* EXERCISE *
Print all of the data exactly as written.

* STORED DATA *
+===+
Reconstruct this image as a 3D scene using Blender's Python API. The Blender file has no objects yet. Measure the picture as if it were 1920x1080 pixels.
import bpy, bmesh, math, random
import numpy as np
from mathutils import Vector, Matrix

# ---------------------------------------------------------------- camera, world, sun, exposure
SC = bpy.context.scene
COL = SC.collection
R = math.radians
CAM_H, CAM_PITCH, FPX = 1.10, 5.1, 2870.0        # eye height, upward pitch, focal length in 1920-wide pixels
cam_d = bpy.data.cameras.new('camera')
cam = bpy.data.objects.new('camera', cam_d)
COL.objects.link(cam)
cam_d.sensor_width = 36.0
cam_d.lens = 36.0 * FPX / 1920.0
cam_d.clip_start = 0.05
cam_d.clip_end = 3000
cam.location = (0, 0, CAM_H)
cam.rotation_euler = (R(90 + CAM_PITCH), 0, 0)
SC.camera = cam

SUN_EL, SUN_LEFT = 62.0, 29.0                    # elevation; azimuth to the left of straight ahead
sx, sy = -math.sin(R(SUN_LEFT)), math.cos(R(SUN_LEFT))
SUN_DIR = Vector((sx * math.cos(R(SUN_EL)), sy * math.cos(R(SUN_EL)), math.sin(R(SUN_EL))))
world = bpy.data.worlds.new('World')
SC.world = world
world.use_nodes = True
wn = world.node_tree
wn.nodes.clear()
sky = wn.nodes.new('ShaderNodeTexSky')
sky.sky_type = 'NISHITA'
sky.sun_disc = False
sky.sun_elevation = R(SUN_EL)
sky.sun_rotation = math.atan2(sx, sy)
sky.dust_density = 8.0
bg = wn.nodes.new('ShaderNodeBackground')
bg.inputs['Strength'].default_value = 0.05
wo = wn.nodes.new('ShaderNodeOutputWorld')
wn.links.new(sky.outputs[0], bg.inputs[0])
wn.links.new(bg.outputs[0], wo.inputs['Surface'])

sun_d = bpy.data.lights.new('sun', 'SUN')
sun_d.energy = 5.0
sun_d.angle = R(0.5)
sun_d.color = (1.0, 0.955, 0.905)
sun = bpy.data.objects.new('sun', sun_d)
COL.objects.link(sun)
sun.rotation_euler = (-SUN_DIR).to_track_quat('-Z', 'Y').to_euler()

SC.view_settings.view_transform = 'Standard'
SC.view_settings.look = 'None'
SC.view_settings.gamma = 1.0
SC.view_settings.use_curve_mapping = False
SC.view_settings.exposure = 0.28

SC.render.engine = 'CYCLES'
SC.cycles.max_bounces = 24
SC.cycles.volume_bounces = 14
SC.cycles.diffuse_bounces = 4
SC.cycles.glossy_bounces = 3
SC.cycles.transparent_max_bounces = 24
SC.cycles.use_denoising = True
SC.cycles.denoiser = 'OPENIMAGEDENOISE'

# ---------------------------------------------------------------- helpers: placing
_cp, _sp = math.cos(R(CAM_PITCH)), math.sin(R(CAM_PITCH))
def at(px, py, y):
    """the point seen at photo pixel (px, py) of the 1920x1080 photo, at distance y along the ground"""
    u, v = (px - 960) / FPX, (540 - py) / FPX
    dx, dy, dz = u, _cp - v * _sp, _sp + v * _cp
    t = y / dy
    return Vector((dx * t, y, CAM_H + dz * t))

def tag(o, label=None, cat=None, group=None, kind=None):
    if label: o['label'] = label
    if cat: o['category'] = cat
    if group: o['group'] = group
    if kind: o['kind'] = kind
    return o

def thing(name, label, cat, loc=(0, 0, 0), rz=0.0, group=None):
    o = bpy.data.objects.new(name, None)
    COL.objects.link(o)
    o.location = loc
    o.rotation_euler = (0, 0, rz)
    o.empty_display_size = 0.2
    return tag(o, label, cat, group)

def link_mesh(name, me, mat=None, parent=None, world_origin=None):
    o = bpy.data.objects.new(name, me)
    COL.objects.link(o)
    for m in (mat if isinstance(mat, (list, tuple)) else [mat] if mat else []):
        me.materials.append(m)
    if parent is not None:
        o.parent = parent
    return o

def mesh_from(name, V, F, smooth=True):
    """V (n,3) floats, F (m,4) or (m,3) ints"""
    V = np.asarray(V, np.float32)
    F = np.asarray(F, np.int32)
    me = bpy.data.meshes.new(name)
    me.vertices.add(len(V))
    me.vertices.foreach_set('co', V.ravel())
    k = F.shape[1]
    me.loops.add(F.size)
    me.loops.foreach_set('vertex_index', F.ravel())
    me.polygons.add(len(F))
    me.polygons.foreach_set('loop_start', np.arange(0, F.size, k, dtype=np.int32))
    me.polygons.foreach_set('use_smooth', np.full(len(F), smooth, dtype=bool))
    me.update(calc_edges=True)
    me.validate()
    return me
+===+
* ANSWER TO THIS PROBLEM *
Reconstruct this image as a 3D scene using Blender's Python API. The Blender file has no objects yet. Measure the picture as if it were 1920x1080 pixels.
import bpy, bmesh, math, random
import numpy as np
from mathutils import Vector, Matrix

# ---------------------------------------------------------------- camera, world, sun, exposure
SC = bpy.context.scene
COL = SC.collection
R = math.radians
CAM_H, CAM_PITCH, FPX = 1.10, 5.1, 2870.0        # eye height, upward pitch, focal length in 1920-wide pixels
cam_d = bpy.data.cameras.new('camera')
cam = bpy.data.objects.new('camera', cam_d)
COL.objects.link(cam)
cam_d.sensor_width = 36.0
cam_d.lens = 36.0 * FPX / 1920.0
cam_d.clip_start = 0.05
cam_d.clip_end = 3000
cam.location = (0, 0, CAM_H)
cam.rotation_euler = (R(90 + CAM_PITCH), 0, 0)
SC.camera = cam

SUN_EL, SUN_LEFT = 62.0, 29.0                    # elevation; azimuth to the left of straight ahead
sx, sy = -math.sin(R(SUN_LEFT)), math.cos(R(SUN_LEFT))
SUN_DIR = Vector((sx * math.cos(R(SUN_EL)), sy * math.cos(R(SUN_EL)), math.sin(R(SUN_EL))))
world = bpy.data.worlds.new('World')
SC.world = world
world.use_nodes = True
wn = world.node_tree
wn.nodes.clear()
sky = wn.nodes.new('ShaderNodeTexSky')
sky.sky_type = 'NISHITA'
sky.sun_disc = False
sky.sun_elevation = R(SUN_EL)
sky.sun_rotation = math.atan2(sx, sy)
sky.dust_density = 8.0
bg = wn.nodes.new('ShaderNodeBackground')
bg.inputs['Strength'].default_value = 0.05
wo = wn.nodes.new('ShaderNodeOutputWorld')
wn.links.new(sky.outputs[0], bg.inputs[0])
wn.links.new(bg.outputs[0], wo.inputs['Surface'])

sun_d = bpy.data.lights.new('sun', 'SUN')
sun_d.energy = 5.0
sun_d.angle = R(0.5)
sun_d.color = (1.0, 0.955, 0.905)
sun = bpy.data.objects.new('sun', sun_d)
COL.objects.link(sun)
sun.rotation_euler = (-SUN_DIR).to_track_quat('-Z', 'Y').to_euler()

SC.view_settings.view_transform = 'Standard'
SC.view_settings.look = 'None'
SC.view_settings.gamma = 1.0
SC.view_settings.use_curve_mapping = False
SC.view_settings.exposure = 0.28

SC.render.engine = 'CYCLES'
SC.cycles.max_bounces = 24
SC.cycles.volume_bounces = 14
SC.cycles.diffuse_bounces = 4
SC.cycles.glossy_bounces = 3
SC.cycles.transparent_max_bounces = 24
SC.cycles.use_denoising = True
SC.cycles.denoiser = 'OPENIMAGEDENOISE'

# ---------------------------------------------------------------- helpers: placing
_cp, _sp = math.cos(R(CAM_PITCH)), math.sin(R(CAM_PITCH))
def at(px, py, y):
    """the point seen at photo pixel (px, py) of the 1920x1080 photo, at distance y along the ground"""
    u, v = (px - 960) / FPX, (540 - py) / FPX
    dx, dy, dz = u, _cp - v * _sp, _sp + v * _cp
    t = y / dy
    return Vector((dx * t, y, CAM_H + dz * t))

def tag(o, label=None, cat=None, group=None, kind=None):
    if label: o['label'] = label
    if cat: o['category'] = cat
    if group: o['group'] = group
    if kind: o['kind'] = kind
    return o

def thing(name, label, cat, loc=(0, 0, 0), rz=0.0, group=None):
    o = bpy.data.objects.new(name, None)
    COL.objects.link(o)
    o.location = loc
    o.rotation_euler = (0, 0, rz)
    o.empty_display_size = 0.2
    return tag(o, label, cat, group)

def link_mesh(name, me, mat=None, parent=None, world_origin=None):
    o = bpy.data.objects.new(name, me)
    COL.objects.link(o)
    for m in (mat if isinstance(mat, (list, tuple)) else [mat] if mat else []):
        me.materials.append(m)
    if parent is not None:
        o.parent = parent
    return o

def mesh_from(name, V, F, smooth=True):
    """V (n,3) floats, F (m,4) or (m,3) ints"""
    V = np.asarray(V, np.float32)
    F = np.asarray(F, np.int32)
    me = bpy.data.meshes.new(name)
    me.vertices.add(len(V))
    me.vertices.foreach_set('co', V.ravel())
    k = F.shape[1]
    me.loops.add(F.size)
    me.loops.foreach_set('vertex_index', F.ravel())
    me.polygons.add(len(F))
    me.polygons.foreach_set('loop_start', np.arange(0, F.size, k, dtype=np.int32))
    me.polygons.foreach_set('use_smooth', np.full(len(F), smooth, dtype=bool))
    me.update(calc_edges=True)
    me.validate()
    return me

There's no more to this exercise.